Retype all material exactly. Pictures stay out of the copy.
— BEGIN SUPPLIED INFORMATION —
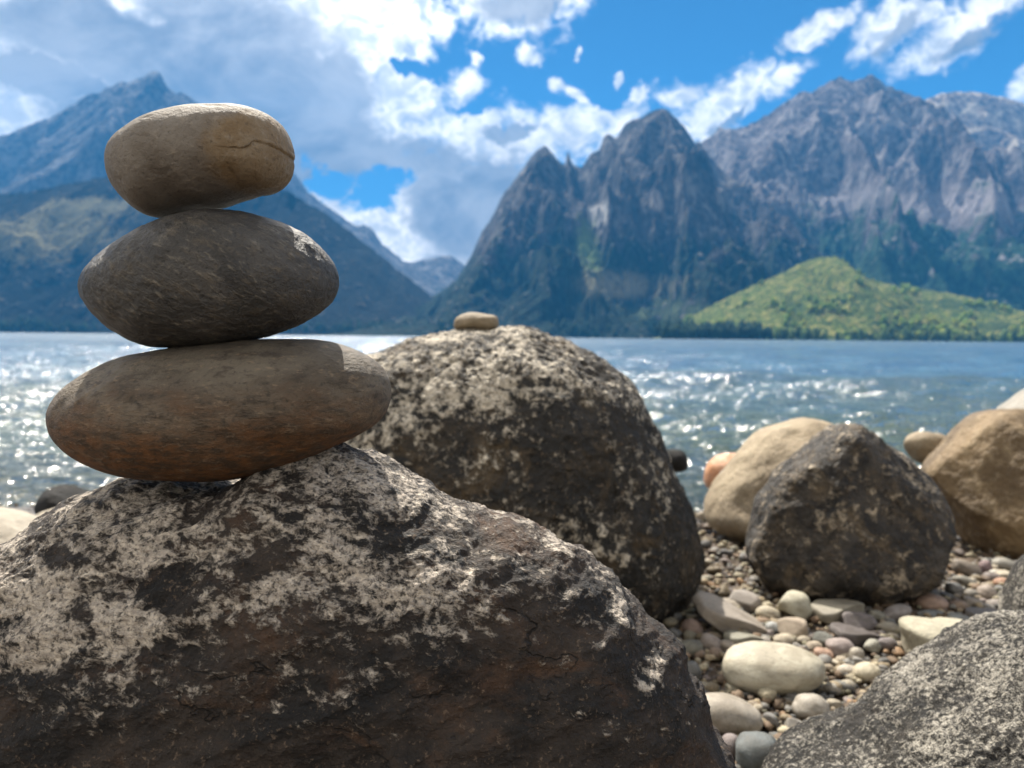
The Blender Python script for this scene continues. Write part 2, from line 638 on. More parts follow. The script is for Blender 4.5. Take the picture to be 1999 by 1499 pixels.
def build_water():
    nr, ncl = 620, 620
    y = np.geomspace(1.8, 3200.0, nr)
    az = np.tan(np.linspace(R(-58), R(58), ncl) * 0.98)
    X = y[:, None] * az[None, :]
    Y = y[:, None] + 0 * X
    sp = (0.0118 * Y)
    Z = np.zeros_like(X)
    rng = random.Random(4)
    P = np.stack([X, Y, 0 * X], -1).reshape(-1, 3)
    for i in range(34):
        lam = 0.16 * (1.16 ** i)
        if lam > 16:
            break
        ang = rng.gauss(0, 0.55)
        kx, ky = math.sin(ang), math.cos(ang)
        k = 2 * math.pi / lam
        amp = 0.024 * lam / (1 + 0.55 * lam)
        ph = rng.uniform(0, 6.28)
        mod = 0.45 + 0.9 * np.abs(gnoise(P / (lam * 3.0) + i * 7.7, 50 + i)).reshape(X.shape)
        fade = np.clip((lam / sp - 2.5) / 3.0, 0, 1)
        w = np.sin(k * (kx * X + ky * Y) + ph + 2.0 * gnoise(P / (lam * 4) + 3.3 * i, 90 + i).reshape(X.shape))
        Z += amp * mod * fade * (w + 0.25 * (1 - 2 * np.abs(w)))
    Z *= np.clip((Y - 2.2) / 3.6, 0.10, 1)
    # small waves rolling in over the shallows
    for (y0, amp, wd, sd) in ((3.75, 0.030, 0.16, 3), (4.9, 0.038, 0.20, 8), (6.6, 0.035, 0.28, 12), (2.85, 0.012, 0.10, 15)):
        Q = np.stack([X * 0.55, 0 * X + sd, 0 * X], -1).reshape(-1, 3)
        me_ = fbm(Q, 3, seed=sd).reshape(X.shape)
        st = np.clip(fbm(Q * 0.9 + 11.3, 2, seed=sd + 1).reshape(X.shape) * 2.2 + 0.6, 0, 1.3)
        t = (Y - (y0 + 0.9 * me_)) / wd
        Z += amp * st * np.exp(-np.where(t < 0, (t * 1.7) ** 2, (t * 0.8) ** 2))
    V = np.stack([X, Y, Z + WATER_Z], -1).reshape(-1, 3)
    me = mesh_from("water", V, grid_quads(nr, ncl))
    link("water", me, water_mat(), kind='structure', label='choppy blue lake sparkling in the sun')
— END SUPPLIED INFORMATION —
*WRITTEN SOLUTION*.
The Blender Python script for this scene continues. Write part 2, from line 638 on. More parts follow. The script is for Blender 4.5. Take the picture to be 1999 by 1499 pixels.
def build_water():
    nr, ncl = 620, 620
    y = np.geomspace(1.8, 3200.0, nr)
    az = np.tan(np.linspace(R(-58), R(58), ncl) * 0.98)
    X = y[:, None] * az[None, :]
    Y = y[:, None] + 0 * X
    sp = (0.0118 * Y)
    Z = np.zeros_like(X)
    rng = random.Random(4)
    P = np.stack([X, Y, 0 * X], -1).reshape(-1, 3)
    for i in range(34):
        lam = 0.16 * (1.16 ** i)
        if lam > 16:
            break
        ang = rng.gauss(0, 0.55)
        kx, ky = math.sin(ang), math.cos(ang)
        k = 2 * math.pi / lam
        amp = 0.024 * lam / (1 + 0.55 * lam)
        ph = rng.uniform(0, 6.28)
        mod = 0.45 + 0.9 * np.abs(gnoise(P / (lam * 3.0) + i * 7.7, 50 + i)).reshape(X.shape)
        fade = np.clip((lam / sp - 2.5) / 3.0, 0, 1)
        w = np.sin(k * (kx * X + ky * Y) + ph + 2.0 * gnoise(P / (lam * 4) + 3.3 * i, 90 + i).reshape(X.shape))
        Z += amp * mod * fade * (w + 0.25 * (1 - 2 * np.abs(w)))
    Z *= np.clip((Y - 2.2) / 3.6, 0.10, 1)
    # small waves rolling in over the shallows
    for (y0, amp, wd, sd) in ((3.75, 0.030, 0.16, 3), (4.9, 0.038, 0.20, 8), (6.6, 0.035, 0.28, 12), (2.85, 0.012, 0.10, 15)):
        Q = np.stack([X * 0.55, 0 * X + sd, 0 * X], -1).reshape(-1, 3)
        me_ = fbm(Q, 3, seed=sd).reshape(X.shape)
        st = np.clip(fbm(Q * 0.9 + 11.3, 2, seed=sd + 1).reshape(X.shape) * 2.2 + 0.6, 0, 1.3)
        t = (Y - (y0 + 0.9 * me_)) / wd
        Z += amp * st * np.exp(-np.where(t < 0, (t * 1.7) ** 2, (t * 0.8) ** 2))
    V = np.stack([X, Y, Z + WATER_Z], -1).reshape(-1, 3)
    me = mesh_from("water", V, grid_quads(nr, ncl))
    link("water", me, water_mat(), kind='structure', label='choppy blue lake sparkling in the sun')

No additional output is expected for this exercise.